Searching for the Buddha in the Mountains

Permanent Sculpture Installation purchased by the University of Massachusetts.  Hand chiseled surface. A traditional Japanese technique of hallowing, pinning, and joining is used for the larger pieces. Joined with epoxy and preserved with Tung Oil, Bolted to concrete,  Du Bois Library Sculpture Courtyard, University of Massachusetts, Amherst, MA.

searchbuda

Wood:  Pine.  Varying heights: 8′ to 2′.  1999.


How and when it happened I do not know, But my Ox is gone!
Searching for the stray Ox,
I am now entering into the remote mountains of meditation.

~Zen Poem

This is the first in a series of ten paintings called the Ox herding pictures. In my sculptures of mountains, I see people, buddhas, spirits, nature, and rocks. I am searching within myself, within the forms that I carve, in people, in nature, and in the world around me. The Buddha teaches us that there is Buddha-nature in all of us, and in everything.


This installation consists of a series of sculpted wooden forms that resemble mountains. Their arrangement is inspired by the rocks in Japanese dry gardens. I am creating with nature, but instead of using natural rocks, I carve wood. I call them Searching for the Buddha in the Mountains, because they remind me of the first of the ten Zen Oxherding Pictures. The sculptures range in height from one foot to eight feet. There are nine carved wooden abstract forms alluding to mountains/ rocks/ people/ spirits/ Buddhas.

The wood was picked and transported to UMASS on a lumber truck. It was roughed out with a chainsaw, then hollowed out with a chainsaw, drill, and adze. The final surface was carved with chisels. The inside surface was coated with one coat of outdoor oil preservative. To laminate the larger pieces, they were hand planed, drilled, dowel pinned, and joined with epoxy. The outside surface was coated with four coats of outdoor oil preservative. The bottoms of the sculptures were coated once more with epoxy. Two final coats of Tung oil were applied to the outer surface.

These sculptures are made of wood, hollowed and joined. This traditional Japanese technique,yosegi tsukuri, has been used in the creation of Buddhist statues for centuries. Yosegi tsukuri is unique to Japan. It enables the making of large-scale sculptures from smaller pieces of wood and prevents checking (cracks).

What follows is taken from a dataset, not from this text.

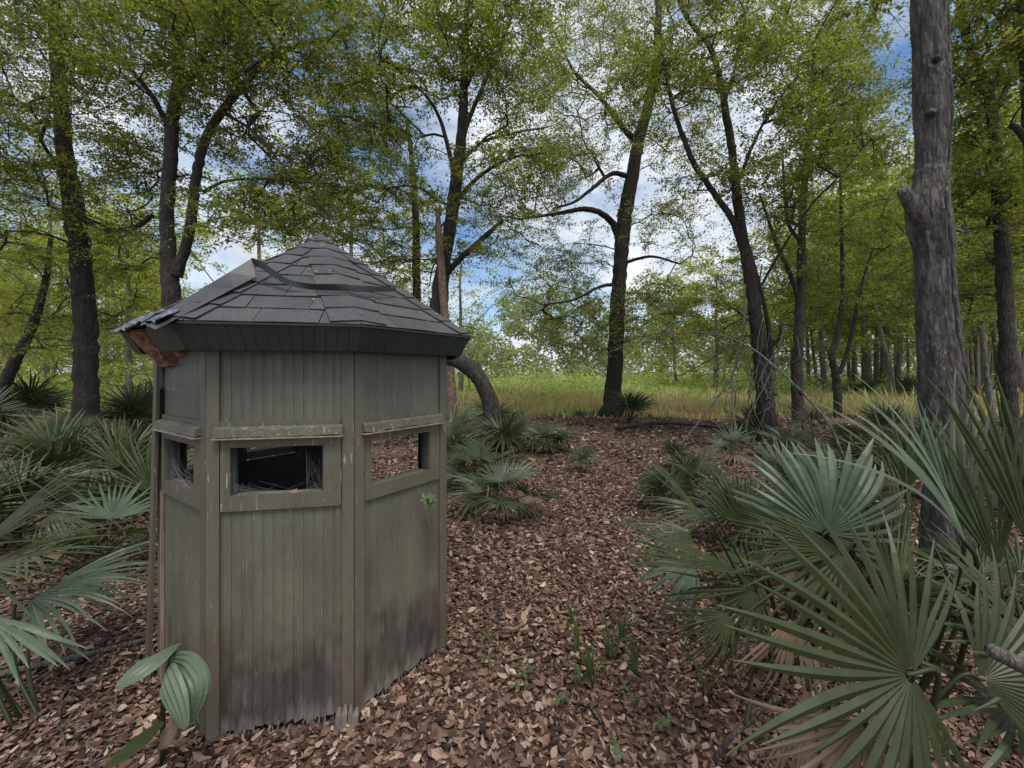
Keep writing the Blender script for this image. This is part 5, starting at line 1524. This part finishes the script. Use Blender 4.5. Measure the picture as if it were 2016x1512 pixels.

The surfaces have been preserved with Tung oil that has been used on Chinese boats for centuries. The West System Epoxy is a marine epoxy. The sculptures are carved from pine wood, which is rot resistant. Tung oil should be re-applied every three years. With the proper care, the sculptures will last indefinitely.

I am trying to synthesize Eastern and Western cultures, bringing together aspects of both— freedom and discipline, tradition and change, ritual and openness, spirituality and materialism. Drawing from both traditions, I strive to create something new that goes beyond either.